Outre Docaposte, d’autres acteurs majeurs de la technopole sont également très actifs en matière de cybersécurité. On retrouve notamment certains des acteurs historiques comme Amadeus et Thales, qui ont un positionnement lié à leur activité métier. Thales, qui travaille beaucoup pour la Défense, va ainsi se concentrer principalement sur des problématiques de cyberdéfense. Amadeus se positionne plutôt sur la sécurité des transactions, en lien avec son activité de développement de plateformes de réservation. À noter qu’un certain nombre de TPE/PME, membres du pôle SCS et déployées sur l’ensemble du territoire de la Région, travaillent également sur cette thématique.


Sécurisation des IoT via le projet de pôle Move2Digital


Tout comme les autres pôles de compétitivité français, le pôle SCS est entré dans la phase 5 de son existence.

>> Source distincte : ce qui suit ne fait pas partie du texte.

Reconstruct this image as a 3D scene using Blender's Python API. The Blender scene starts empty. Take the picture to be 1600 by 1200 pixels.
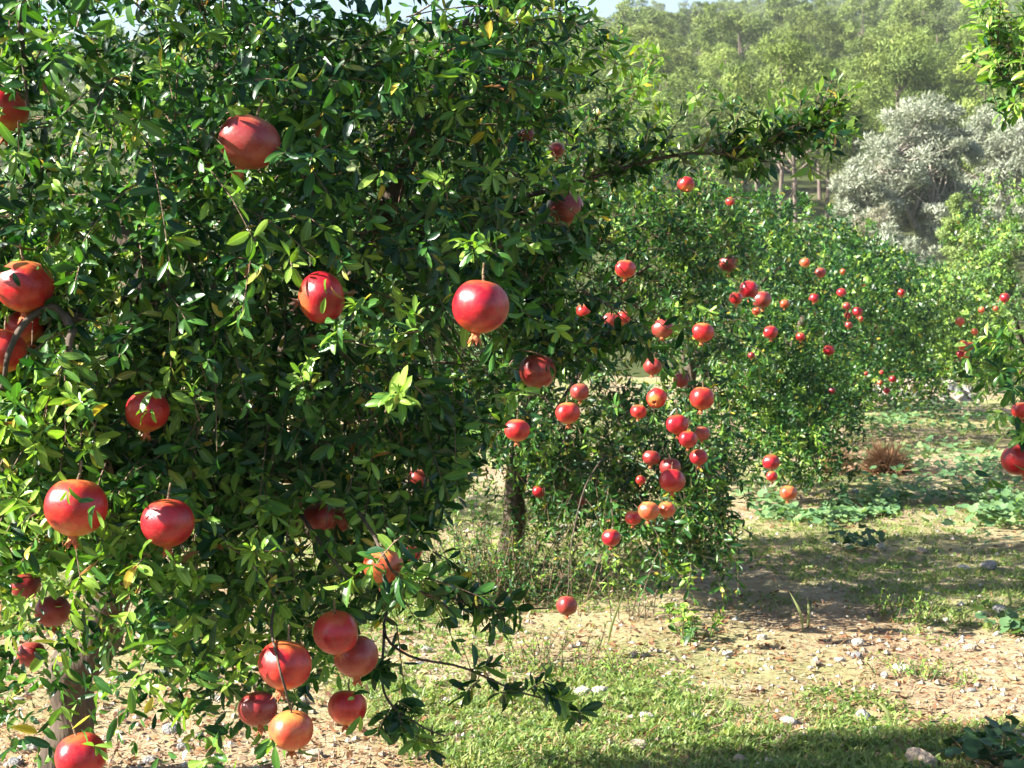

Une phase 5 qui se déroule bien puisque non seulement le pôle a de nouveau été validé, mais qu’il est aussi entré dans une phase d’extension, ce que confirme Fabien Aili : « Nous avons opéré un rapprochement avec un autre pôle de compétitivité dont l’activité est complémentaire avec ce que fait le Pôle SCS ». Dans les années qui viennent, le pôle SCS compte aussi s’impliquer pleinement dans le projet Move2Digital dont la spécificité est d’associer différents pôles de compétitivité, les principaux acteurs académiques et les entreprises de l’écosystème. L’objectif de ce hub d’innovations digitales est de mêler dimension théorique et dimension pratique. S’il a démarré avec un peu de retard, ce projet est désormais sur les rails. « Aujourd’hui, les premiers chantiers ont démarré. Ils prévoient notamment, à travers une plateforme ad-hoc qui va être implémentée dans le cadre du projet, d’offrir un terrain d’expérimentation pour les acteurs de l’écosystème en termes de cybersécurité. Ainsi, par exemple, des acteurs de l’IoT pourront venir sur cette plateforme pour tester des équipements et les mettre à l’épreuve d’attaques cyber pour pouvoir les sécuriser et les rendre plus robustes ».


Vérification d’identité, biométrie, intelligence artificielle, sécurisation des IoT… Le monde et les rapports de pouvoir se façonnent aujourd’hui sur des logiques d’attaque/défense numérique. Espérons que l’intérêt général arrive à se maintenir au centre.